13 June, 2012

and can you live without the darkness that's surrounding you?

The value of suffering. Is there a value to suffering? Is there ever a value to unceasing pain, to anguish, to grieving? Pain's supposed to be an early warning system, to focus our attention on whatever needs that focus, so we can fix what's going wrong. But at that point, shouldn't it stop? It's like trying to work in an office where there was a test of the emergency system, and afterwards, no one shut the alarm off.

For days.

After a while, the constant alert state gets very old.

(from the loss album; at the Salem Witch Memorial in Primrose)

Maybe I should put this another way: what good is suffering if it's not being put to good use? I can answer all the questions I have, but they'll be my answers, and nothing anyone else might say. In point of fact, when I'm suffering, I tend to amplify any emotional state that might be lingering, generally to my detriment. I'll answer those questions wrong, nearly every time. I'll make assumptions that turn out to be misguided, ill-informed, and on at least one occasion, nearly lethal. And the problem with that is, if I start believing those wrong answers, instead of ones I might hear from someone with a more rational mindset, shall we say, then any other conclusions I might draw down the line also have a high likelihood of being wrong.

(from the loss album; one of the exhibits at the Inevitability of Fate art installation in Cariacou)

I'm not stupid. I lack much in the way of common sense, I always have, but I'm not stupid. The problem is, emotion has no intelligence. The animal in pain wants things fixed, and it wants things fixed now, and it doesn't care what it has to do to gain those fixes.

Bad things happen when people stop thinking things through, and start simply reacting. I'm no different. And as I've already stated, I'm not the most rational of souls on my best days. Impaired, in pain, suffering--I'm very nearly useless where rationality is concerned.

(from the loss album; one of the exhibits at the Inevitability of Fate art installation in Cariacou)

This is a problem. Of course, the bigger problem is that sometimes, I'll risk misguided conclusions in order to have some form of stability in my life, even if it's wrong. This, also, does me no favors, but it's a perpetual habit. If I'm lost in the fog, I'll reach for any way out, whether it leads to clear skies or sea.

I'm at that point now, and struggling against the undertow because I hit the tidewater before I thought things through. I'm trying to slow down enough to float back to shore.

(from the loss album; a shattered display in Tyrehl Byk's In Tyrehl Byk's Almost Flat Land, in LEA13)

It's a long, hard swim from here, but I have learned a few things along the way.
  • First, I shouldn't make assumptions. Even if I'm wholly convinced that I know what's going on. I need to ride the brakes if I have to, to gain enough perspective to wait and see. (This is hard for me.)
  • Second, I can do nothing if I only have half the conversation. Which means, until the other person responds, I have nothing to work with. (This is also hard for me.)
  • Third, even though I have nothing to work with, I shouldn't become convinced that silence equals judgement, or anger, or even disapproval. (This? This is really hard for me.)
(from the loss album; abandoned picture frames in Tyrehl Byk's In Tyrehl Byk's Almost Flat Land, in LEA13)
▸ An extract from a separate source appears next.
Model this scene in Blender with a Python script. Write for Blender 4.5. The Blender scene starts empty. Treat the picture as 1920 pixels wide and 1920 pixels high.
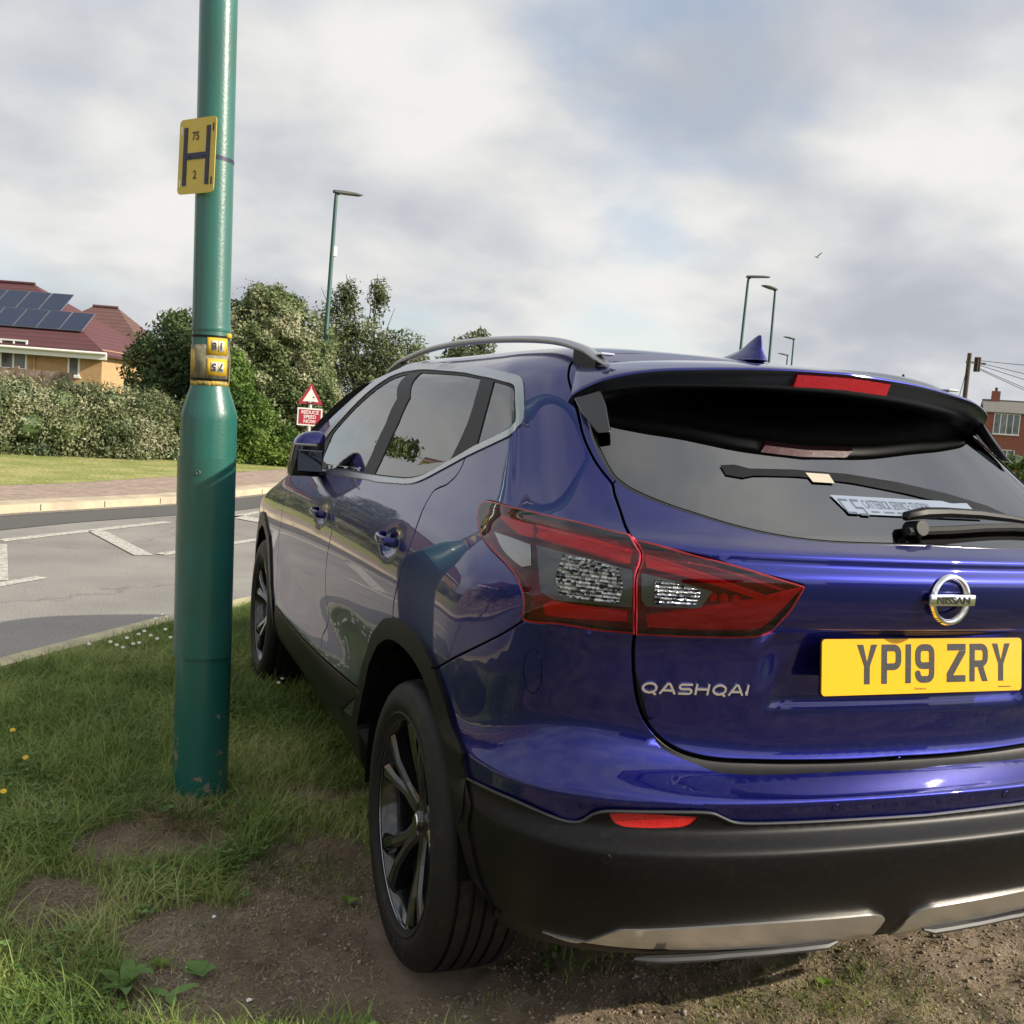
import bpy, bmesh, math, random
import numpy as np
from mathutils import Vector, Matrix
from mathutils.geometry import delaunay_2d_cdt
from bpy_extras.object_utils import world_to_camera_view
random.seed(7); RNG=np.random.default_rng(11)
scene=bpy.context.scene
COL=scene.collection
# ------------------------------------------------------------------ camera
cd=bpy.data.cameras.new('camera'); cam=bpy.data.objects.new('camera',cd); COL.objects.link(cam)
cd.sensor_width=36; cd.lens=36.1568; cd.clip_start=.05; cd.clip_end=3000
cam.matrix_world=Matrix([[0.931219, -0.038971, -0.362371, -1.56736], [-0.356611, 0.107804, -0.928012, -1.55043], [0.07523, 0.993408, 0.086491, 1.32835], [0, 0, 0, 1]])
scene.camera=cam
# ------------------------------------------------------------------ light
SUN_DIR=Vector((1.0,-.74,.65)).normalized()      # towards the sun
EL=math.asin(SUN_DIR.z); AZ=math.atan2(SUN_DIR.x,SUN_DIR.y)
sd=bpy.data.lights.new('sun','SUN'); sd.energy=5.0; sd.angle=math.radians(.6); sd.color=(1.0,.90,.74)
so=bpy.data.objects.new('sun',sd); COL.objects.link(so); so.rotation_euler=SUN_DIR.to_track_quat('Z','Y').to_euler()
W=bpy.data.worlds.new('World'); scene.world=W; W.use_nodes=True
def build_world():
    nt=W.node_tree; nt.nodes.clear(); N=nt.nodes.new; L=nt.links.new
    out=N('ShaderNodeOutputWorld'); sky=N('ShaderNodeTexSky'); sky.sky_type='NISHITA'; sky.sun_disc=False
    sky.sun_elevation=EL; sky.sun_rotation=AZ; sky.air_density=1.0; sky.dust_density=1.2
    b1=N('ShaderNodeBackground'); b1.inputs[1].default_value=.15; L(sky.outputs[0],b1.inputs[0])
    tc=N('ShaderNodeTexCoord'); sep=N('ShaderNodeSeparateXYZ'); L(tc.outputs['Generated'],sep.inputs[0])
    def M(op,a,b=None,c=None,cl=False):
        n=N('ShaderNodeMath'); n.operation=op; n.use_clamp=cl
        for i,x in enumerate((a,b,c)):
            if x is None: continue
            if isinstance(x,(int,float)): n.inputs[i].default_value=x
            else: L(x,n.inputs[i])
        return n.outputs[0]
    zz=M('ADD',M('ABSOLUTE',sep.outputs[2]),.36)
    px=M('DIVIDE',sep.outputs[0],zz); py=M('DIVIDE',sep.outputs[1],zz)
    cb=N('ShaderNodeCombineXYZ'); L(px,cb.inputs[0]); L(py,cb.inputs[1]); cb.inputs[2].default_value=7.9
    def noise(sc,det,rough,dist,off=0):
        n=N('ShaderNodeTexNoise'); n.inputs['Scale'].default_value=sc; n.inputs['Detail'].default_value=det
        n.inputs['Roughness'].default_value=rough; n.inputs['Distortion'].default_value=dist
        v=N('ShaderNodeVectorMath'); v.operation='ADD'; v.inputs[1].default_value=(off,off*.7,off*1.3); L(cb.outputs[0],v.inputs[0]); L(v.outputs[0],n.inputs['Vector'])
        return n.outputs['Fac']
    def ss(x,a,b,lo=0,hi=1):
        m=N('ShaderNodeMapRange'); m.interpolation_type='SMOOTHSTEP'; L(x,m.inputs[0]); m.inputs[1].default_value=a; m.inputs[2].default_value=b; m.inputs[3].default_value=lo; m.inputs[4].default_value=hi; return m.outputs[0]
    big=noise(1.55,5,.45,.1,7.1); fine=noise(4.4,6,.5,.2,9.7)
    d=M('ADD',M('MULTIPLY',big,.78),M('MULTIPLY',fine,.22))
    mask=ss(d,.32,.46,.50)
    sh=noise(2.1,5,.46,.12,21.3); sh2=M('ADD',M('MULTIPLY',sh,.72),M('MULTIPLY',fine,.28))
    r=N('ShaderNodeValToRGB'); L(ss(sh2,.34,.66),r.inputs[0]); e=r.color_ramp.elements
    e[0].position=0; e[0].color=(.36,.38,.42,1); e[1].position=1; e[1].color=(.66,.652,.63,1)
    m=e.new(.45); m.color=(.47,.485,.51,1); m=e.new(.75); m.color=(.565,.565,.56,1)
    # towards the sun the cloud is brighter
    dt=N('ShaderNodeVectorMath'); dt.operation='DOT_PRODUCT'; nn=N('ShaderNodeVectorMath'); nn.operation='NORMALIZE'; L(tc.outputs['Generated'],nn.inputs[0]); L(nn.outputs[0],dt.inputs[0]); dt.inputs[1].default_value=SUN_DIR
    glow=M('ADD',M('MULTIPLY',M('POWER',M('MAXIMUM',dt.outputs['Value'],0.0),3.0),1.6),1.0)
    b2=N('ShaderNodeBackground'); L(r.outputs[0],b2.inputs[0]); L(M('MULTIPLY',glow,1.04),b2.inputs[1])
    mx=N('ShaderNodeMixShader'); L(mask,mx.inputs[0]); L(b1.outputs[0],mx.inputs[1]); L(b2.outputs[0],mx.inputs[2]); L(mx.outputs[0],out.inputs[0])
build_world()
vs=scene.view_settings; vs.view_transform='Standard'; vs.look='None'; vs.exposure=.38; vs.gamma=1
scene.cycles.max_bounces=8; scene.cycles.transparent_max_bounces=16; scene.cycles.caustics_reflective=False; scene.cycles.caustics_refractive=False
scene.cycles.sample_clamp_indirect=4.0; scene.cycles.use_denoising=True
# ------------------------------------------------------------------ helpers
def tag(o,label=None,cat=None,group=None,kind=None):
    for k,v in (('label',label),('category',cat),('group',group),('kind',kind)):
        if v: o[k]=v
    return o
def empty(name,loc=(0,0,0),rot=(0,0,0)):
    o=bpy.data.objects.new(name,None); COL.objects.link(o); o.location=loc; o.rotation_euler=rot; o.empty_display_size=.1; return o
def mesh_np(name,V,F,mat,parent=None,smooth=False,normals=None,extra=None):
    me=bpy.data.meshes.new(name)
    V=np.asarray(V,dtype=np.float32)
    if isinstance(F,np.ndarray) and F.ndim==2:
        n,k=F.shape
        me.vertices.add(len(V)); me.vertices.foreach_set('co',V.ravel())
        me.loops.add(n*k); me.loops.foreach_set('vertex_index',F.astype(np.int32).ravel())
        me.polygons.add(n); me.polygons.foreach_set('loop_start',np.arange(0,n*k,k,dtype=np.int32)); me.polygons.foreach_set('loop_total',np.full(n,k,dtype=np.int32))
        me.update(calc_edges=True)
    else:
        me.from_pydata([tuple(map(float,v)) for v in V],[],[tuple(int(i) for i in f) for f in F]); me.update()
    if smooth: me.polygons.foreach_set('use_smooth',[True]*len(me.polygons))
    mats=mat if isinstance(mat,(list,tuple)) else [mat]
    for m in mats: me.materials.append(m)
    if normals is not None: me.normals_split_custom_set_from_vertices([tuple(map(float,n)) for n in normals])
    o=bpy.data.objects.new(name,me); COL.objects.link(o)
    if parent: o.parent=parent
    return o
class MB:
    """collects shapes, builds one mesh"""
    def __init__(s): s.v=[]; s.f=[]; s.m=[]
    def add(s,V,F,mi=0,M=None):
        b=len(s.v)
        for p in V:
            p=Vector(p); s.v.append(tuple(M@p) if M else tuple(p))
        for f in F: s.f.append([b+i for i in f]); s.m.append(mi)
        return s
    def box(s,c,d,mi=0,M=None,bev=0):
        x,y,z=[a/2 for a in d]
        if bev>0:
            bm=bmesh.new(); bmesh.ops.create_cube(bm,size=1)
            for v in bm.verts: v.co=Vector((v.co.x*d[0],v.co.y*d[1],v.co.z*d[2]))+Vector(c)
            bmesh.ops.bevel(bm,geom=bm.edges[:],offset=bev,segments=2,affect='EDGES',profile=.5)
            bm.verts.index_update(); s.add([v.co for v in bm.verts],[[v.index for v in f.verts] for f in bm.faces],mi,M); bm.free(); return s
        V=[(c[0]+i*x,c[1]+j*y,c[2]+k*z) for i in(-1,1) for j in(-1,1) for k in(-1,1)]
        return s.add(V,[(0,1,3,2),(4,6,7,5),(0,4,5,1),(2,3,7,6),(0,2,6,4),(1,5,7,3)],mi,M)
    def tube(s,pts,rad,n=10,mi=0,cap=True,M=None,up=(0,0,1),sx=1,sy=1):
        pts=[Vector(p) for p in pts]; k=len(pts); rad=rad if hasattr(rad,'__len__') else [rad]*k
        V=[];F=[]
        for i,p in enumerate(pts):
            t=(pts[min(i+1,k-1)]-pts[max(i-1,0)]).normalized(); u=Vector(up)
            a=t.cross(u)
            if a.length<1e-4: a=t.cross(Vector((0,1,0)))
            a.normalize(); b=a.cross(t).normalized()
            for j in range(n):
                w=2*math.pi*j/n; V.append(p+(a*math.cos(w)*sx+b*math.sin(w)*sy)*rad[i])
        for i in range(k-1):
            for j in range(n): q=(j+1)%n; F.append((i*n+j,i*n+q,(i+1)*n+q,(i+1)*n+j))
        if cap: F.append(tuple(range(n))[::-1]); F.append(tuple((k-1)*n+j for j in range(n)))
        return s.add(V,F,mi,M)
    def lathe(s,prof,n=32,mi=0,M=None,ax='z'):
        V=[];F=[];k=len(prof)
        for j in range(n):
            w=2*math.pi*j/n; c,d=math.cos(w),math.sin(w)
            for r,h in prof: V.append((r*c,r*d,h) if ax=='z' else (h,r*c,r*d))
        for j in range(n):
            q=(j+1)%n
            for i in range(k-1): F.append((j*k+i,q*k+i,q*k+i+1,j*k+i+1))
        return s.add(V,F,mi,M)
    def prism(s,poly,z0,z1,mi=0,M=None):
        n=len(poly); V=[(p[0],p[1],z0) for p in poly]+[(p[0],p[1],z1) for p in poly]
        F=[tuple(range(n))[::-1],tuple(range(n,2*n))]+[(i,(i+1)%n,n+(i+1)%n,n+i) for i in range(n)]
        return s.add(V,F,mi,M)
    def build(s,name,mat,parent=None,smooth=False,auto=None):
        me=bpy.data.meshes.new(name); me.from_pydata(s.v,[],s.f); me.update()
        for m in (mat if isinstance(mat,(list,tuple)) else [mat]): me.materials.append(m)
        me.polygons.foreach_set('material_index',s.m)
        bm=bmesh.new(); bm.from_mesh(me); bmesh.ops.recalc_face_normals(bm,faces=bm.faces[:]); bm.to_mesh(me); bm.free()
        if smooth or auto:
            me.polygons.foreach_set('use_smooth',[True]*len(me.polygons))
            me.set_sharp_from_angle(angle=math.radians(auto or 40))
        o=bpy.data.objects.new(name,me); COL.objects.link(o)
        if parent: o.parent=parent
        return o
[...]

So, how did I find myself in the path of wreckage again? That's part of the problem; I don't know. And that's causing a ton of the instability, because nature abhors a vacuum. So much so that part of me is helpfully throwing out any suggestions for what could have caused the long absence. Pain, stress, overwork, captivity, coma, death...and since I don't know for sure which one of these--if any of these--are right, that same part of me is thinking I must take all of those potential possibilities into consideration.

No, seriously. Think of it as Schrödinger's Dilemma--if (x) state is true, then all states are true. It's an utterly invalid calculation, but I've been trying my best to deal with every potential possibility as if it had already happened, and it's been an emotionally exhausting week because of it.

(from the loss album; standing in Pteron)

Ultimately, I bear the brunt of any fallout from my decisions. And I know that; I also know that I will make wrong decisions along the way. I have in the past. And unfortunately, on this arrow's journey towards clarity, all I really want is to make more informed decisions, less emotional ones. That, however, may not be possible, and that's also one of the hardest things I've ever tried to do.

(from the loss album; one of the exhibits at the Inevitability of Fate art installation in Cariacou)

And I am trying, very hard, not to listen to the universe right now. Because the universe might be wrong, too.